* **The request**
From the first line of the data below through the line holding "return t * t * (3 - 2 * t)", output each line exactly and leave the pictures out.

--- START Entries supplied ---

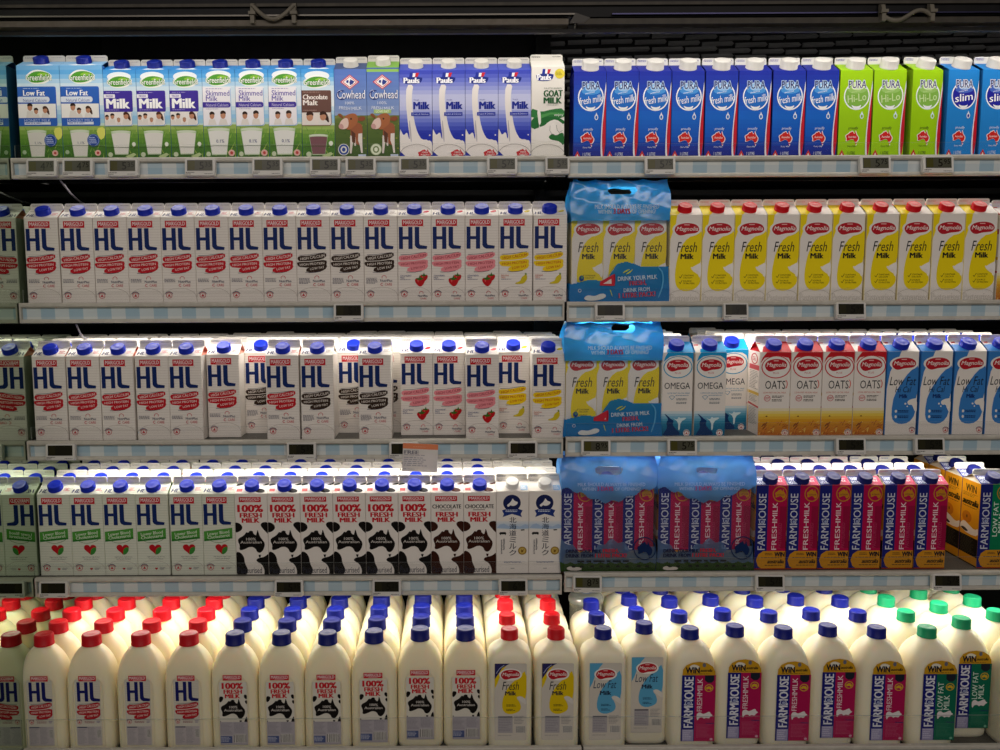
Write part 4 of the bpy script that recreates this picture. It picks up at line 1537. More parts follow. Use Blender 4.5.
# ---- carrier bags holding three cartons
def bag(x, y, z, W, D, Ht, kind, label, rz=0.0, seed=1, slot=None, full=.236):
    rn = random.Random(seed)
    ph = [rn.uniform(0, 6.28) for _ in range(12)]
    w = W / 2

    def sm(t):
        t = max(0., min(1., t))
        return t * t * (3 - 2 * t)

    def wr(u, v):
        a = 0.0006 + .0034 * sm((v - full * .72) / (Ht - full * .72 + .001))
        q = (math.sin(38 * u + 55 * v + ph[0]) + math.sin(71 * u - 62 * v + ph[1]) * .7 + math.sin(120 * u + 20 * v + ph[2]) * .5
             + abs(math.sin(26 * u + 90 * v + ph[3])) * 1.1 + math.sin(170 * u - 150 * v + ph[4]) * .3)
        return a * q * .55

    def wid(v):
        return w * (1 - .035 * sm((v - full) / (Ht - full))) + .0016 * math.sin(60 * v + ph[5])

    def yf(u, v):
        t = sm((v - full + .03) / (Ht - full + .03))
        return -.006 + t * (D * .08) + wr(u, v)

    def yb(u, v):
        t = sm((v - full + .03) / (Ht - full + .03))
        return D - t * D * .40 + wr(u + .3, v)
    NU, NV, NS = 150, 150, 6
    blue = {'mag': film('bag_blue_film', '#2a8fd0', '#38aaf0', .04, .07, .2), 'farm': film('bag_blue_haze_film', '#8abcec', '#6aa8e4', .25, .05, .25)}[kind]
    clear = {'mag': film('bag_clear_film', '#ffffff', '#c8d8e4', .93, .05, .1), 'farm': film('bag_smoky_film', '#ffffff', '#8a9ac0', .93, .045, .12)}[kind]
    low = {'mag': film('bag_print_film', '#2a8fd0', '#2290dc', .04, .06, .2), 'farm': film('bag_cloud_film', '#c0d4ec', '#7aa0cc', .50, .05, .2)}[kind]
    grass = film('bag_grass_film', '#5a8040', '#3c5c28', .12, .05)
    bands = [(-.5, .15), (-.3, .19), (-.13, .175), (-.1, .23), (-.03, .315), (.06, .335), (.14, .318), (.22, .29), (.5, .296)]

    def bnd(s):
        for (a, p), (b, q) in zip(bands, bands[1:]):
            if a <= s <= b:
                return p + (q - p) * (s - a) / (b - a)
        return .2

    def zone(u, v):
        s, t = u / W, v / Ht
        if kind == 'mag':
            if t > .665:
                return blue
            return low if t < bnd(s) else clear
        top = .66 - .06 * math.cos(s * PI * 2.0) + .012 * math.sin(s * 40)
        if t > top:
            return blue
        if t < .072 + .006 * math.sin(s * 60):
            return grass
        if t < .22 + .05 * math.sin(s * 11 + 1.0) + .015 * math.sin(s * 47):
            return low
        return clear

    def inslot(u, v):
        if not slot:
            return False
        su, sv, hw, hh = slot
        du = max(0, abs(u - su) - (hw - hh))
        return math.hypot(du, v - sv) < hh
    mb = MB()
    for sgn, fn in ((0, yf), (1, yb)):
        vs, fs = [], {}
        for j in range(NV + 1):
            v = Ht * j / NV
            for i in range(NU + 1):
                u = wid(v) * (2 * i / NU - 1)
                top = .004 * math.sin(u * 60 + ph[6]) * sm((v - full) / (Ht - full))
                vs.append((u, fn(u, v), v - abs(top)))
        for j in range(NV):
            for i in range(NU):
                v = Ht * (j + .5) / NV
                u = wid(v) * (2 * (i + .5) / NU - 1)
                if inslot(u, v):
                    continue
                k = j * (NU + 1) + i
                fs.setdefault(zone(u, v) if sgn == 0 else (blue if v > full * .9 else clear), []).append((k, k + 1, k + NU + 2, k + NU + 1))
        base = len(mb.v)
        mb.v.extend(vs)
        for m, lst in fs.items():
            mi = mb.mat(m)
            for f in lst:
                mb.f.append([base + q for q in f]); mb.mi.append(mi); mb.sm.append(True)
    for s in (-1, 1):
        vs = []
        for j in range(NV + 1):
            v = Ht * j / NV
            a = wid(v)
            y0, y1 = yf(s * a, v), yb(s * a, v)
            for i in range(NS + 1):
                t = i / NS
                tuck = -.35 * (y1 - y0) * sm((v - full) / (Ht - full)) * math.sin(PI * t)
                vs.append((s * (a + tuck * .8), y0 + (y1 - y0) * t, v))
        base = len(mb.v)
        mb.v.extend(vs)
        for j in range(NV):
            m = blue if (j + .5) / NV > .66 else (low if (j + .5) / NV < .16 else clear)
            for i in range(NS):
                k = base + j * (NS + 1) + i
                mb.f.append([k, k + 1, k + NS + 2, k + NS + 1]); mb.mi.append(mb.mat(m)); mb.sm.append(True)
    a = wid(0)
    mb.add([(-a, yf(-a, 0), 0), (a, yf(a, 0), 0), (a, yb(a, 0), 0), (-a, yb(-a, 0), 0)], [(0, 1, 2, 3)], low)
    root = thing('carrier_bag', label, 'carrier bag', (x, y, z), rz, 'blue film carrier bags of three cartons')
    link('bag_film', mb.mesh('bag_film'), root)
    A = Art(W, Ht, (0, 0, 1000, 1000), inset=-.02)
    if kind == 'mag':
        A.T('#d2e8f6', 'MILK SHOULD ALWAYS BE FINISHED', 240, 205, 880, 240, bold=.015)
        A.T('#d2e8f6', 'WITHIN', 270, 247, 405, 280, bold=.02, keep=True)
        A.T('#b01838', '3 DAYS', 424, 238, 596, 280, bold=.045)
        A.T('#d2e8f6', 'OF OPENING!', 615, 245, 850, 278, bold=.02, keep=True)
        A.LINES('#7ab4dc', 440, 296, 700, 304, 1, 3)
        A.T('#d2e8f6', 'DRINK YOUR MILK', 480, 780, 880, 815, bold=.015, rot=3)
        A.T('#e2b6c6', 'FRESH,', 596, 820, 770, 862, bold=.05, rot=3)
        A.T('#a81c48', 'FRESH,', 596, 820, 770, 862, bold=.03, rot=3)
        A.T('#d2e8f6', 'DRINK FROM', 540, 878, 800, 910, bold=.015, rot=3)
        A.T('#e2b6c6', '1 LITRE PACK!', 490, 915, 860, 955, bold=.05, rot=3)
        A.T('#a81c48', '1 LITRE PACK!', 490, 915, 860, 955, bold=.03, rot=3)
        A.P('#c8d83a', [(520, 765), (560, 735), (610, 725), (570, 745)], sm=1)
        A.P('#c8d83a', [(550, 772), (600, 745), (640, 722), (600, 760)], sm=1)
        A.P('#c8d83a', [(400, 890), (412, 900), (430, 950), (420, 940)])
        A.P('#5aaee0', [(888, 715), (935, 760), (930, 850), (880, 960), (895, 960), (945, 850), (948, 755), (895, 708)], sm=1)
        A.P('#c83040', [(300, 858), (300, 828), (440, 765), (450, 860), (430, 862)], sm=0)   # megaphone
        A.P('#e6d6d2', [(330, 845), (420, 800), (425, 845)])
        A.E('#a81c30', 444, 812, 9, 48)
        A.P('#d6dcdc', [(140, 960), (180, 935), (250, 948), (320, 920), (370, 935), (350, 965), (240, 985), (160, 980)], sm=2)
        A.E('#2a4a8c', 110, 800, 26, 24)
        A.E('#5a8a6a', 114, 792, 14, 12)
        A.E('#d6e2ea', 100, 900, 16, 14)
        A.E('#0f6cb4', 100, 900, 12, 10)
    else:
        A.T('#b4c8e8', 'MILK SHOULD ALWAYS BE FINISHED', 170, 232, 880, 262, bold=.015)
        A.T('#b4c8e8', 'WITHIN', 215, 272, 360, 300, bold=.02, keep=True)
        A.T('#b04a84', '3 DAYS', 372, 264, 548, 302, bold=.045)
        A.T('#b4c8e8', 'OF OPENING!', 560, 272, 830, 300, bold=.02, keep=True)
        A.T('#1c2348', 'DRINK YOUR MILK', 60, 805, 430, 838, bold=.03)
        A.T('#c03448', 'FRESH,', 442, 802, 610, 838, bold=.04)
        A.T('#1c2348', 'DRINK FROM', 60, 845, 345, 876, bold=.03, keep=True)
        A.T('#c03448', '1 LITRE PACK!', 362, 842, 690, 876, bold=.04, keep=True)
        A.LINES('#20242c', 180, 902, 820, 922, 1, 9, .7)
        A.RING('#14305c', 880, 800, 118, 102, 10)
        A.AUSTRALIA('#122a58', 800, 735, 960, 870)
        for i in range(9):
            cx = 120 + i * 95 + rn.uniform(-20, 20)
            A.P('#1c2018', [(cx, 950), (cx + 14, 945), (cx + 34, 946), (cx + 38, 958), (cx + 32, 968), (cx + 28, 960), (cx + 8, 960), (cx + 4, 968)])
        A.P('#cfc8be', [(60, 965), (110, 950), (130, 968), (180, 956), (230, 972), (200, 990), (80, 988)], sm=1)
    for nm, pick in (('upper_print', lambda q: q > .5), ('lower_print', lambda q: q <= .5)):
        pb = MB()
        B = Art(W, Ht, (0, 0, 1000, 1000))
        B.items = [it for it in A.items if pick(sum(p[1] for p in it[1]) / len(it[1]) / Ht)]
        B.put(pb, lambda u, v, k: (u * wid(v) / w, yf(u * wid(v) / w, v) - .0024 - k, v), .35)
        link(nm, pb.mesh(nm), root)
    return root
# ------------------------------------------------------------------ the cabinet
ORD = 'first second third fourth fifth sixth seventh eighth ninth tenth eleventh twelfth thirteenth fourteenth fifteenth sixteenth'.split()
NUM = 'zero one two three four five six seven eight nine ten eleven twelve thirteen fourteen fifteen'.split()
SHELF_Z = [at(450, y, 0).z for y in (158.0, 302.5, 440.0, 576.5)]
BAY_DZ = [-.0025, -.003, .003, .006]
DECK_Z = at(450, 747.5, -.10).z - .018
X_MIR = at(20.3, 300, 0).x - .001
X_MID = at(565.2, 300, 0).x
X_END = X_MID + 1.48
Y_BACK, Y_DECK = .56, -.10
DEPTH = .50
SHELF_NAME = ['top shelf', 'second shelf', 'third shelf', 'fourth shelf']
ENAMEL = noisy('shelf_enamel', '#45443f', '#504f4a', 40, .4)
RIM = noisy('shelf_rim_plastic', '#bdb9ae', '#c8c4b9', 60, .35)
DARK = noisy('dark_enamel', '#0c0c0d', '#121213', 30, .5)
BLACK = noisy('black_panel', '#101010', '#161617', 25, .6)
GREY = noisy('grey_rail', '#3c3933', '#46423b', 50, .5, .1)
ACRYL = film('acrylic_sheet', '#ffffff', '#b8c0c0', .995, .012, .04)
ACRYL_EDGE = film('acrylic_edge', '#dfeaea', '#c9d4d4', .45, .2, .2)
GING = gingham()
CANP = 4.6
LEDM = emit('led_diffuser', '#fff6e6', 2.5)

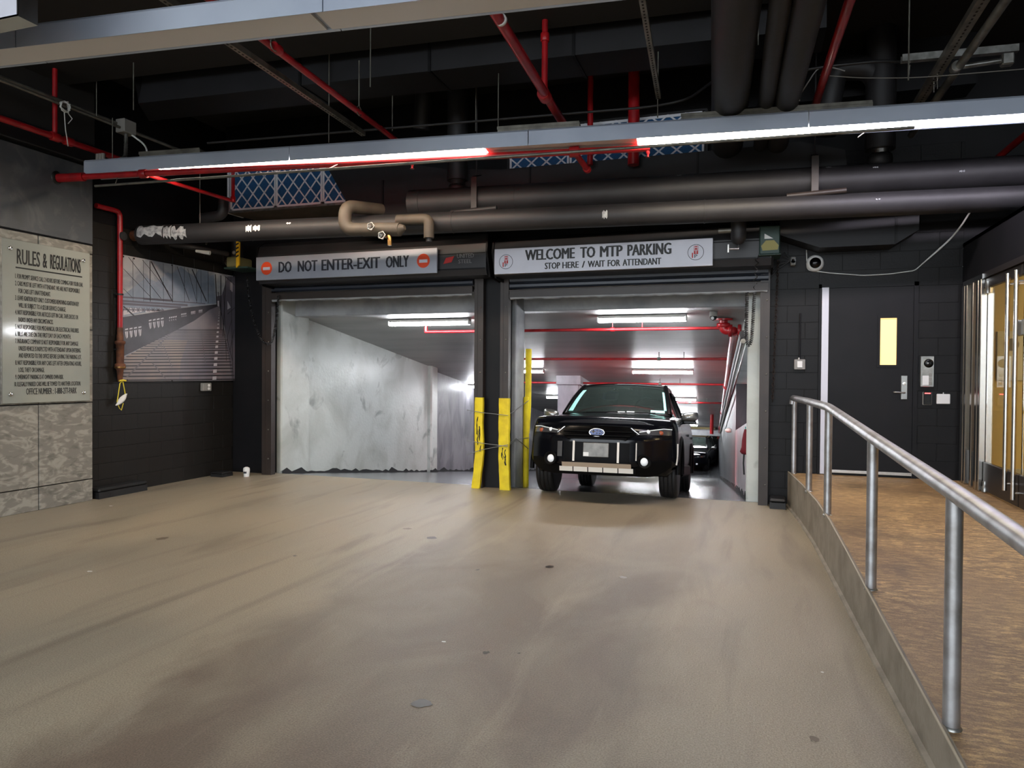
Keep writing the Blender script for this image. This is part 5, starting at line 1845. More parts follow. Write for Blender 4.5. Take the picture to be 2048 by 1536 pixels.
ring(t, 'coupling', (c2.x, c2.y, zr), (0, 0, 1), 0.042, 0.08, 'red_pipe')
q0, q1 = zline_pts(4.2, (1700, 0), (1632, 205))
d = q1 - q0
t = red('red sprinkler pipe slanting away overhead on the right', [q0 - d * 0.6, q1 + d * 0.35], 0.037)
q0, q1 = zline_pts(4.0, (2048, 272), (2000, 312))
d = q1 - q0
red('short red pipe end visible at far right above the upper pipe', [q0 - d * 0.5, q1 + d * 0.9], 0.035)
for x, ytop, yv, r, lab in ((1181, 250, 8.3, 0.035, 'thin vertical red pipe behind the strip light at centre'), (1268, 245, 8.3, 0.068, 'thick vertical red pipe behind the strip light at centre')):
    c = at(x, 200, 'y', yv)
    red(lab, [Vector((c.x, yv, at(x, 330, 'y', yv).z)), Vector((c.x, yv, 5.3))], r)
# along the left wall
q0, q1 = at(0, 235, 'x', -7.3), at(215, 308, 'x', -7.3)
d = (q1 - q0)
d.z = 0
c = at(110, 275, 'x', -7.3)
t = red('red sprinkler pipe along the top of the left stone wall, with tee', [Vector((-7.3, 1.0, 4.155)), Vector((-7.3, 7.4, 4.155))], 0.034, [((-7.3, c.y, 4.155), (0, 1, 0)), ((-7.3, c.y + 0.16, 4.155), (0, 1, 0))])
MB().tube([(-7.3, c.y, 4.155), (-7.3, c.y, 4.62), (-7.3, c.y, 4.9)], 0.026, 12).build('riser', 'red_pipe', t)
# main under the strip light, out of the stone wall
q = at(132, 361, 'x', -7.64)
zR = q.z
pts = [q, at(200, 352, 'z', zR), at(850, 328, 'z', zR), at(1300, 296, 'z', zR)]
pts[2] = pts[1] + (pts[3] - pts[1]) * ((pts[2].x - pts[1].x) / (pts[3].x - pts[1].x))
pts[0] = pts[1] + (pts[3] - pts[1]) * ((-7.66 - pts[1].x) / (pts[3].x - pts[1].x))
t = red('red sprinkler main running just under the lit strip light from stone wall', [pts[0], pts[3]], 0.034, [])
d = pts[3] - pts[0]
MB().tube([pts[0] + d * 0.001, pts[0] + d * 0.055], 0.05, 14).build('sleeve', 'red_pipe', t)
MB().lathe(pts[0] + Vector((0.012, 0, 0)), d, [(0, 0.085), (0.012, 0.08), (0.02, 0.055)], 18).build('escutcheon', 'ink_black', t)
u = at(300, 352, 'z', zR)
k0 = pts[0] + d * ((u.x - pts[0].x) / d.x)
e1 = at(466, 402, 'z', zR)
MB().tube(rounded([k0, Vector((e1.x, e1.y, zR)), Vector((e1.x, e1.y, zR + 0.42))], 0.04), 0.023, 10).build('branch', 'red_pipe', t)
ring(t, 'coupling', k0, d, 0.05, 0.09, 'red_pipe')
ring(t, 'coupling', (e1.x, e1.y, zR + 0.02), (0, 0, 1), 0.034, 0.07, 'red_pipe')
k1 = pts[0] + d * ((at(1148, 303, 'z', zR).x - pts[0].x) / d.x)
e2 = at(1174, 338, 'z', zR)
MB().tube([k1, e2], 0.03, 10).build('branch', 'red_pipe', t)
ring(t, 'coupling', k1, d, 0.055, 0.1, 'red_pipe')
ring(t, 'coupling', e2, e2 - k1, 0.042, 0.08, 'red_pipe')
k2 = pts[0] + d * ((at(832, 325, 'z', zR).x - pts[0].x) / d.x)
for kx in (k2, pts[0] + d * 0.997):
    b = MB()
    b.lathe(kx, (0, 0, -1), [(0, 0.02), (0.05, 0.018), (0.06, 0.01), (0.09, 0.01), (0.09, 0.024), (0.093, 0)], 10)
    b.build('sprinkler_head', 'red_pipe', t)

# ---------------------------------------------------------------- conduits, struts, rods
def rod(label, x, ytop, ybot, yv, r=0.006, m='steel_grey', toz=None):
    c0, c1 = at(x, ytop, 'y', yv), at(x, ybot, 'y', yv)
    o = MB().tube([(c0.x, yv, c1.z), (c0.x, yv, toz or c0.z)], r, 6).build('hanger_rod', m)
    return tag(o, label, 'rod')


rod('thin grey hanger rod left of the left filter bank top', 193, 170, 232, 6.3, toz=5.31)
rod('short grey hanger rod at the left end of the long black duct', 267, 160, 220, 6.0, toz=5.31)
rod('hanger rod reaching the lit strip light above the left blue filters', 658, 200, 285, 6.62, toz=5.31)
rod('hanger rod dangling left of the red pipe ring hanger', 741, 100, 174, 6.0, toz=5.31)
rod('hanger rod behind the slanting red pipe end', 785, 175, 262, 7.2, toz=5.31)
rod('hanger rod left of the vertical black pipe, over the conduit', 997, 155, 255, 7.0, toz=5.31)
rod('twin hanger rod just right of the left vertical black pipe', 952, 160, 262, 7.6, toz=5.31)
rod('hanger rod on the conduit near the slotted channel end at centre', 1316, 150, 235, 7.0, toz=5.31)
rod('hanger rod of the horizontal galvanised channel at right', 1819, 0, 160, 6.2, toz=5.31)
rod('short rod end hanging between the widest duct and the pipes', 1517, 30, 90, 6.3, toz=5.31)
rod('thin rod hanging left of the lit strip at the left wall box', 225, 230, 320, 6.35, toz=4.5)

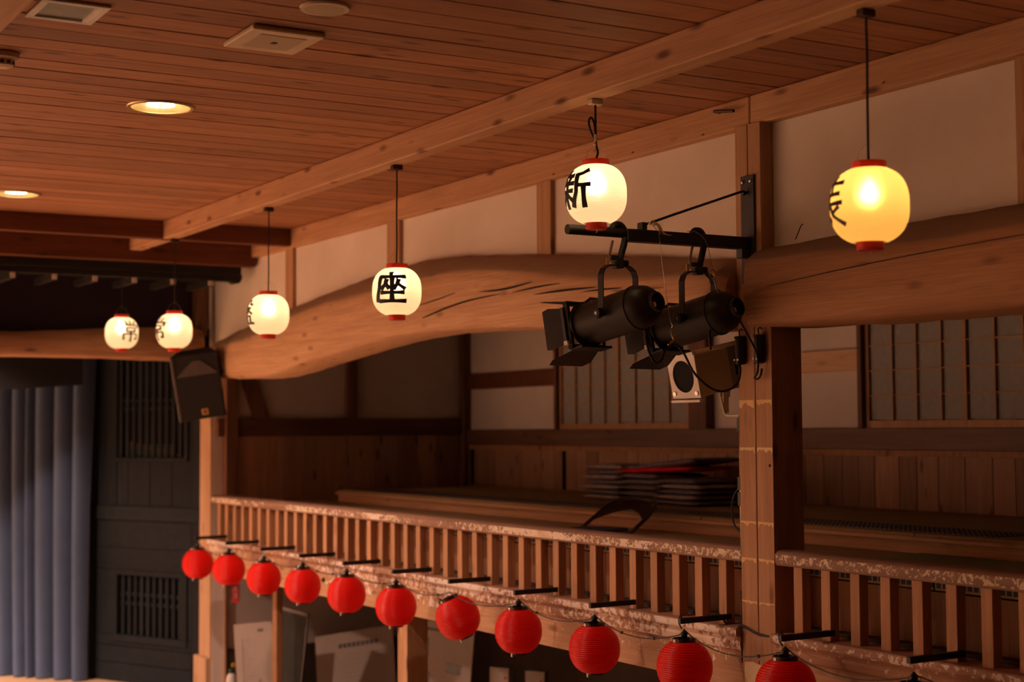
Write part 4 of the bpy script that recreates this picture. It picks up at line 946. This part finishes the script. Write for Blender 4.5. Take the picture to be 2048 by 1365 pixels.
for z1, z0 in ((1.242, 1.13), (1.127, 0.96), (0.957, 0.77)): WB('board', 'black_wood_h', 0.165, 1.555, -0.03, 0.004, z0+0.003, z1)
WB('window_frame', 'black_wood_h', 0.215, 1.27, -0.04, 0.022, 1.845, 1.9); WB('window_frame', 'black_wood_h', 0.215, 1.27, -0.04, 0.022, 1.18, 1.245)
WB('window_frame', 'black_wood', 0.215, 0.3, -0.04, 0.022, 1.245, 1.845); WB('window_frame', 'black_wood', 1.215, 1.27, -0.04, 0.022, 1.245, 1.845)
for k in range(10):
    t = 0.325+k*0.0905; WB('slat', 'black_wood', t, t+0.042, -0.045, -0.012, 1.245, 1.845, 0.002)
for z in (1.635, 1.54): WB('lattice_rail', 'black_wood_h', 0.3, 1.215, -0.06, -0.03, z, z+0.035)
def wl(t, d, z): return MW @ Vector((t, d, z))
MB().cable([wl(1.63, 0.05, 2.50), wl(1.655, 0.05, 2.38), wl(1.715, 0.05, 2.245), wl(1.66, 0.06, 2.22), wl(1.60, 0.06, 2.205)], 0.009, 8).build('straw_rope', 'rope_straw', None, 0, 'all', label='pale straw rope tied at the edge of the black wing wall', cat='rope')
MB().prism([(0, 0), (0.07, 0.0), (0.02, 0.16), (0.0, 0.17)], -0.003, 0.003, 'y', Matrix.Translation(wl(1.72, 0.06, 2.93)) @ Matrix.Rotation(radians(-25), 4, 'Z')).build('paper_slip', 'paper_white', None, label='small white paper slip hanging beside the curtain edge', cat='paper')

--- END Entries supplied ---

* **Answer to the task**
Write part 4 of the bpy script that recreates this picture. It picks up at line 1537. More parts follow. Use Blender 4.5.
# ---- carrier bags holding three cartons
def bag(x, y, z, W, D, Ht, kind, label, rz=0.0, seed=1, slot=None, full=.236):
    rn = random.Random(seed)
    ph = [rn.uniform(0, 6.28) for _ in range(12)]
    w = W / 2

    def sm(t):
        t = max(0., min(1., t))
        return t * t * (3 - 2 * t)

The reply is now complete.